Tuesday, August 23

Review: Horizon - The Nine Months That Made Me

Horizon's hedonists' charter moved Mark Lewis to new health lows

The thing about The Nine Months that Made Me [Mmmmm]... the thing about The Nine [chomp]... The thing [munch]... I’m sorry, let me just finish eating this.

It doesn't matter folks
That’s better. I’ve just been so busy eating packets of deep-fried cigarettes that I’ve barely got time to speak. Since I finished watching Horizon’s the Nine Months That Made Me (Monday, 9pm, BBC2), I’ve just had this real hankering to treat my body really appallingly. I just smoked a cake.

But I’m one of the lucky ones. I have what Professor David Barker describes as a good constitution. "Clearly there are people with good constitutions who live long lives,” he says. “For them healthy lifestyles might not matter so much." Ace! I know I have a good constitution because, according The Barker Theory, there is a sliding scale of constitutional health which can be determined by your birth weight. Little babies have bad constitutions. They will be unhealthy adults. Big babies have good constitutions. They will be the kind of healthy adults who can eschew healthy lifestyles in favour of competitive eating.

If that sounds to you like a simplistically reductive analysis of lifelong health outcomes, then keep it to yourself will you?
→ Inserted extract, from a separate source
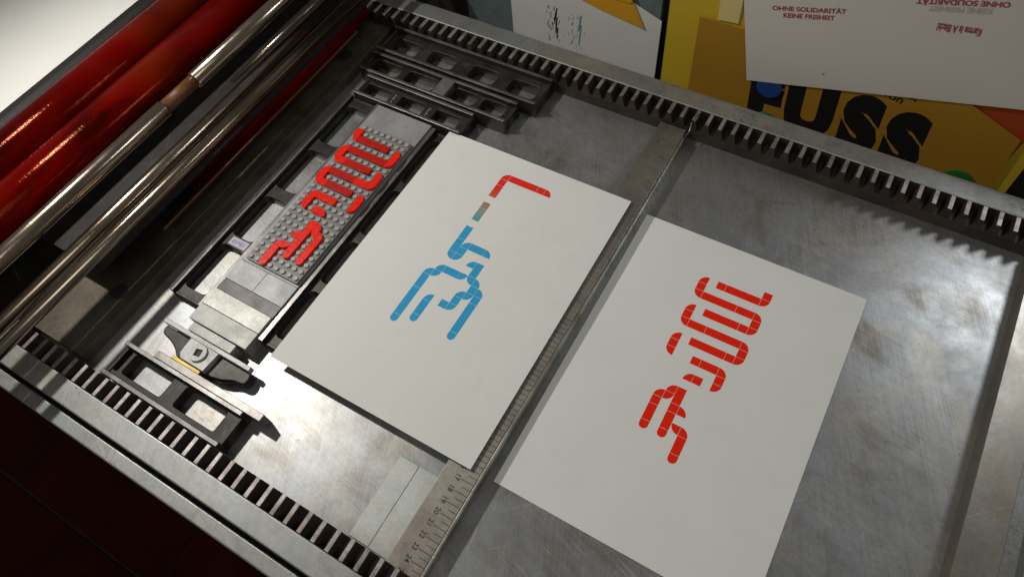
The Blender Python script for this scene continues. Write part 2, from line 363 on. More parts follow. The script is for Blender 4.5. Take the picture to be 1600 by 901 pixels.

Since discovering that my baby weight was similar to that of an average Tongan rugby player, I have taken this programme for the hedonists’ charter it was presumably meant to be. As the voiceover man made clear, by the time we are born our health and our age are already largely determined. So all us parents can stop being so uptight as well.

"Parents have to deal with both sides of it,” says Janet DiPietro the most terrifyingly irresponsible developmental psychologist in the history of lightweight pseudoscience. “If your child turns out to be a happy child it's not your doing. But if your child turns out to be a difficult unhappy child, it's also not your doing." Fucking hell!

The rest of this “truly remarkable scientific project,” is spent shuffling off between India, The Netherlands, The US and Saudi Arabia to effectively tell us that good nutrition during pregnancy leads to healthier people. On the grand scale of scientific breakthrough, it is up there with: keeping your hands out of food blenders will leave you with a fuller complement of fingers.